Leichen im Blumenmeer - ein impressionistisches Gemälde
Die Bestsellerautorin Ann Cleeves hat für ihren Kriminalroman "Totenblüte" eine neue Figur erschaffen: Inspector Vera Stanhope von der Polizei Northumbria. Ihr Erscheinungsbild und ihr Charakter entsprechen gar nicht dem einer herkömmlichen Polizistin. Sie ist groß und massig, trägt schlabbrige Kleider, ihre Haare sind schlecht frisiert. Ohne Mutter ist sie ganz allein bei ihrem verrückten Vater Hector aufgewachsen, der sich mehr für seine Vogeleier sammelnden Kumpels zu interessieren schien als für seine "hässliche Tochter". So hatte sie weder jemanden, der ihr beibrachte, ihre "Schuluniform zu bügeln", noch ihr erklärte, was zu tun ist, wenn "die Periode" einsetzt. Die inzwischen Vierzigjährige wohnt in einem Bahnwärterhäuschen, und der Alkohol lässt sie vieles besser ertragen. Dass sie auf Fremde trottelig wirkt, kann man sich gut vorstellen. Mit dunkler, schroffer Stimme setzt sie gerne ein "Herzchen" ans Ende einer persönlichen Frage. Doch dass sie sich in ihrem Metier gut auskennt, beweist sie in ihrem ersten Fall.

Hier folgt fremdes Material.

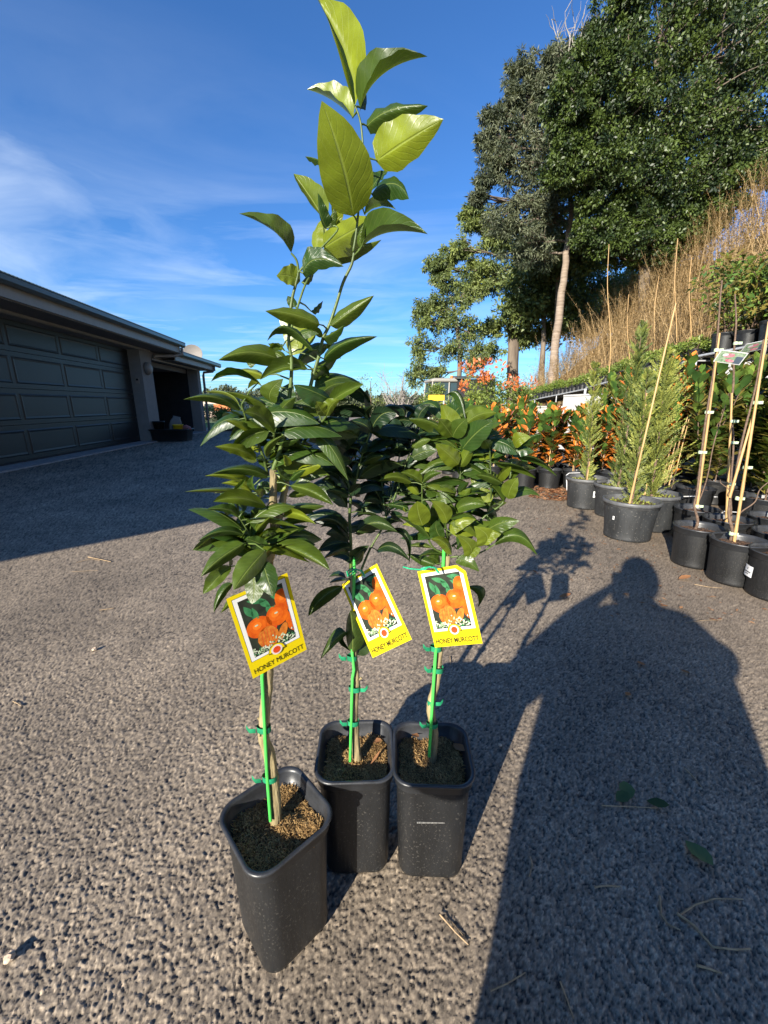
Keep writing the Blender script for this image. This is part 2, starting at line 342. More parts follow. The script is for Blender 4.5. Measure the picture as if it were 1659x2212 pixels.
mb.box((-.35,12.1,2.25),(-.002,15.8,2.44)); mb.box((-.35,15.8,0),(0,16.12,2.44)); mb.box((-9.5,16.0,0),(-.35,16.12,2.43)); mb.box((-9.5,1.0,0),(-.35,1.15,2.44))
mb.build('wall',M['render'],H)
# unseen tall block added beyond the picture's edge to throw the long yard shadow
mb=MB(); mb.box((-7,-1.05,0),(-.4,.99,4.45)); mb.build('shadow_wing',M['render'],H)
mb=MB(); pv=[H.matrix_world]
P1,P2,P3=Vector((-5.87,-2.89,0)),Vector((-4.58,-1.62,0)),Vector((-4.28,1.25,0)); P4=Vector((-11,1.25,0)); P5=Vector((-11,-2.89,0))
Hm=Matrix.Translation((-5.33,0,0))@Matrix.Rotation(math.atan(.1),4,'Z'); Hi=Hm.inverted()
vs=[Hi@(p+Vector((0,0,z))) for z in (2.33,2.40) for p in (P1,P2,P3,P4,P5)]
mb.add(vs,[(4,3,2,1,0),(5,6,7,8,9)]+[(i,(i+1)%5,5+(i+1)%5,5+i) for i in range(5)])
mb.build('shadow_canopy',M['fascia'],H)  # unseen slab added for its shadow, outline worked back from the shadow edge
# sectional door
def sec_door(y0,y1,x,name):
    mb=MB(); secs=[.05,.655,1.27,1.885,2.40]
    npan=round((y1-y0)/1.37); pit=(y1-y0-.06)/npan
    for i in range(4):
        z0,z1=secs[i]+.005,secs[i+1]-.005
        mb.box((x-.05,y0,z0),(x,y1,z1))
        for k in range(npan):
            a=y0+.05+k*pit+.06; b=a+pit-.16; c=z0+.12; d=z1-.12
            # raised bevelled frame with a sunken face
            o=[(x+.001,a-.045,c-.04),(x+.001,b+.045,c-.04),(x+.001,b+.045,d+.04),(x+.001,a-.045,d+.04)]
            mid=[(x+.010,a-.02,c-.02),(x+.010,b+.02,c-.02),(x+.010,b+.02,d+.02),(x+.010,a-.02,d+.02)]
            inn=[(x+.004,a+.01,c+.01),(x+.004,b-.01,c+.01),(x+.004,b-.01,d-.01),(x+.004,a+.01,d-.01)]
            fs=[]
            for q in range(4):
                w=(q+1)%4; fs+=[(q,w,4+w,4+q),(4+q,4+w,8+w,8+q)]
            mb.add(o+mid+inn,fs+[(8,9,10,11)])
    return mb.build(name,M['door'],H)
dr=sec_door(5.99,11.44,-.30,'garage_door')
mb=MB(); mb.box((-.33,5.99,.0),(-.29,11.44,.05)); mb.build('rubber_seal',M['dark'],dr)
# open second garage: room lined near black, its inner shade put into the colour
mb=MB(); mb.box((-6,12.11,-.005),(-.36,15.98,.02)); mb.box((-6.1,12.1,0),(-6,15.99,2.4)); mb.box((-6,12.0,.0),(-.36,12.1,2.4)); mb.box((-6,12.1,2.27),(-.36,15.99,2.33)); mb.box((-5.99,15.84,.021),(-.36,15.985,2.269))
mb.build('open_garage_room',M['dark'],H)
mb=MB(); mb.box((-5.9,12.5,2.13),(-.45,15.5,2.19)); mb.box((-.5,12.12,2.1),(-.38,15.78,2.24)); mb.build('raised_door',M['soffit'],H)
# slab edge
mb=MB(); mb.box((-.6,5.9,-.02),(.16,12.0,.022)); mb.box((-.6,12.0,-.02),(.1,16.1,.018)); mb.build('threshold_slab',M['concrete'],H)
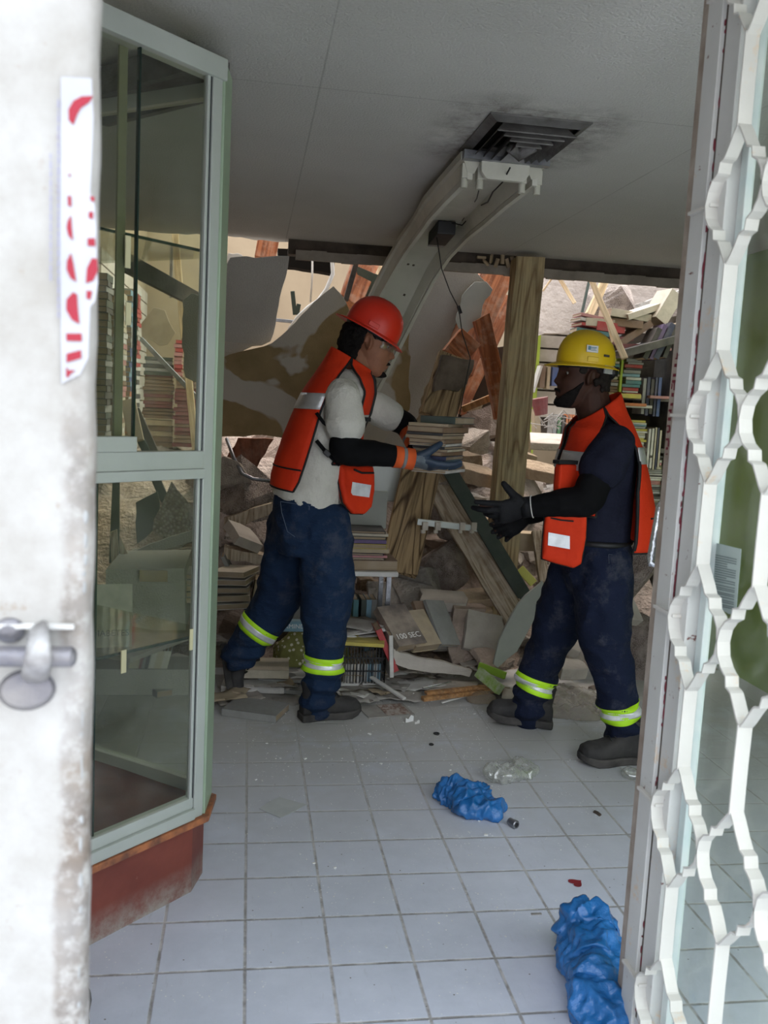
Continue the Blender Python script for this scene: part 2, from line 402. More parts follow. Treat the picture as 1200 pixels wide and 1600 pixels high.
# ---- fluorescent fitting torn off the ceiling
t = thing('fluorescent_fitting', (.80, 3.1, 2.15), 'long bent white fluorescent light fitting hanging off the ceiling below the air vent', 'ceiling light')
m_fit = M('yellowed_enamel', (.50, .49, .42), (.38, .37, .31), 3, .45, 0, .1, 30); m_fit2 = M('enamel_rail', (.56, .55, .49), (.44, .43, .37), 5, .4)
path = [(787, 250, None, 2.165), (745, 290, None, 2.155), (718, 318, None, 2.14), (694, 346, 4.25, 0), (668, 378, 4.55, 0), (646, 414, 4.76, 0), (624, 458, 4.88, 0), (600, 508, 4.97, 0), (572, 566, 5.06, 0), (540, 630, 5.16, 0), (518, 676, 5.24, 0)]
pp = [F(a, c, z) if Y is None else P(a, c, Y) for a, c, Y, z in path]
prof = [(-.150, .015), (-.150, -.010), (-.138, -.016), (-.125, -.052), (-.102, -.056), (-.085, -.022), (-.078, .0), (.078, .0), (.085, -.022), (.102, -.056), (.125, -.052), (.138, -.016), (.150, -.010), (.150, .015)]
rs = []
for i, p in enumerate(pp):
    tt = (pp[min(i+1, len(pp)-1)] - pp[max(0, i-1)]).normalized(); sx_ = Vector((1, .08, 0)); sx_ = (sx_-tt*sx_.dot(tt)).normalized(); nn = sx_.cross(tt).normalized()
    if nn.z < 0: nn = -nn
    if i > 4 and nn.y > 0: nn = nn
    rs.append((p, sx_, nn))
def fit_ring(prof): return [[p + sx_*u + nn*v for u, v in prof] for p, sx_, nn in rs]
b = MB(); b.rings(fit_ring(prof)); part('reflector', b, m_fit, t, sm=True, ang=30)
for s in (-1, 1):
    b = MB(); b.rings(fit_ring([(s*.106, -.056), (s*.106, -.075), (s*.124, -.075), (s*.124, -.05)])); part('tube_rail', b, m_fit2, t, sm=True, ang=30)
p, sx_, nn = rs[0]; fwd = (pp[1]-pp[0]).normalized()
b = MB(); b.prism([p+sx_*u+nn*v-fwd*.01 for u, v in ((-.085, 0), (.085, 0), (.085, -.05), (.065, -.075), (-.065, -.075), (-.085, -.05))], -fwd*.02); part('end_plate', b, m_fit2, t, bevel=.003)
for u in (-.13, -.075, .075, .13):
    b = MB(); c = p+sx_*u-nn*.045+fwd*.02; b.box(c, (.026, .035, .05), Matrix((sx_, fwd, nn)).transposed()); b.tube([c-nn*.02, c-nn*.055], .013, 10); part('lamp_holder', b, m_fit, t, bevel=.003)
b = MB(); b.box(p-nn*.005-fwd*.03, (.30, .03, .028), Matrix((sx_, fwd, nn)).transposed()); part('bracket', b, m_metal, t)
p, sx_, nn = rs[3]; fw3 = (pp[4]-pp[3]).normalized()
b = MB(); b.box(p-nn*.045+fw3*.03, (.085, .17, .06), Matrix((sx_, fw3, nn)).transposed()); o = part('ballast', b, m_black, t, bevel=.004, label='black ballast box')
b = MB(); b.box(p-nn*.047+fw3*.115, (.075, .045, .055), Matrix((sx_, fw3, nn)).transposed()); part('ballast_end', b, m_metal, t)
def wire(pts, r=.0028): 
    b = MB(); b.tube(pts, r, 6); part('wire', b, m_black, t, sm=True)
wire([F(797, 262, 2.12), F(785, 285, 2.10), F(770, 300, 2.09), F(762, 316, 2.085), P(742, 325, 3.95), P(733, 340, 4.05), P(722, 352, 4.1), P(706, 348, 4.15)])
wire([F(758, 275, 2.12), F(750, 290, 2.11), F(745, 310, 2.1), P(738, 322, 3.95), P(722, 345, 4.1)], .002)
wire([P(682, 368, 4.25), P(690, 420, 4.3), P(703, 455, 4.3), P(717, 482, 4.3), P(722, 520, 4.35), P(735, 560, 4.4), P(727, 600, 4.45), P(712, 680, 4.5)], .0026)
b = MB(); b.tube([P(716, 478, 4.3), P(720, 490, 4.3)], .009, 8); part('wire_nut', b, m_black, t)
b = MB()
for u, s_ in ((0, 5), (.03, 6), (-.03, 5), (.02, 7), (-.01, 7.2), (.035, 7.4), (.0, 8)):
    k = int(s_); f_ = s_-k; c = rs[k][0].lerp(rs[min(k+1, 10)][0], f_) + rs[k][1]*u - rs[k][2]*.001; b.box(c, (.012, .012, .004), Matrix((rs[k][1], rs[k][2].cross(rs[k][1]), rs[k][2])).transposed())
part('rust_hole', b, m_dark, t)
text('stencil', '54\nI', .045, rs[0][0]+fwd*.13-rs[0][2]*.002-rs[0][1]*.02, -rs[0][1], fwd, m_ink, t)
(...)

Als Julie Armstrong sturzbetrunken nach Hause kommt, findet sie ihren Sohn Luke regungslos in der Badewanne liegen. Die Spurensicherung stellt Tod durch Erwürgen fest. Viele Blumenblüten schwimmen auf dem Wasser. Es sieht so aus, als sei der Tote Teil einer Inszenierung.
Veras Aufklärungsarbeit, unterstützt durch ihren Kollegen Joe Ashworth, geht nur zäh voran. Sie befragt viele Personen, die im Umkreis von ca. zehn Kilometern leben. Neben den offensichtlichen Beziehungen (verwandt, befreundet, bekannt oder Nachbar) gibt es Begegnungen, an die man sich nicht erinnern kann oder will. Vera bleibt hartnäckig, sie findet Kontaktpunkte wie z.B. Exbeziehungen, heimliche Liebschaften, Begegnungen während der Schulzeit oder im Krankenhaus. Eine Clique von vier frustrierten, verkorksten Käuzen verbindet ein gemeinsames Hobby: Sie treffen sich regelmäßig im Naturschutzgebiet, um Vögel zu beobachten. Sie wirken sicher und aalglatt. Doch Inspector Vera Stanhope lässt sich nicht täuschen und knöpft sich diese Gruppe besonders vor. Sie sind zu verschieden, um wahre Freunde zu sein. Haben sie etwas vor den anderen zu verbergen? Peu-à-peu erfährt der Leser immer mehr über alle Betroffenen, und deren Fassade bröckelt. Jeder hat sein "Päckchen zu tragen" – der eine mehr, der andere weniger.
Menschen, die mit ihrem Schicksal hadern oder psychisch krank sind, analysiert die Autorin messerscharf. Das ist die Stärke des Romans. Der Leser will wissen, wie sich die Personen verhalten. Er bleibt "am Ball" und wartet auf Hinweise, die auf einen Täter schließen lassen. Bis zum Ende ahnt man nicht, wer der Mörder ist und welches Motiv ihn getrieben hat.
Ein guter Start in eine neue Krimiserie – denn es sollen weitere Romane mit der kauzigen Vera Stanhope folgen.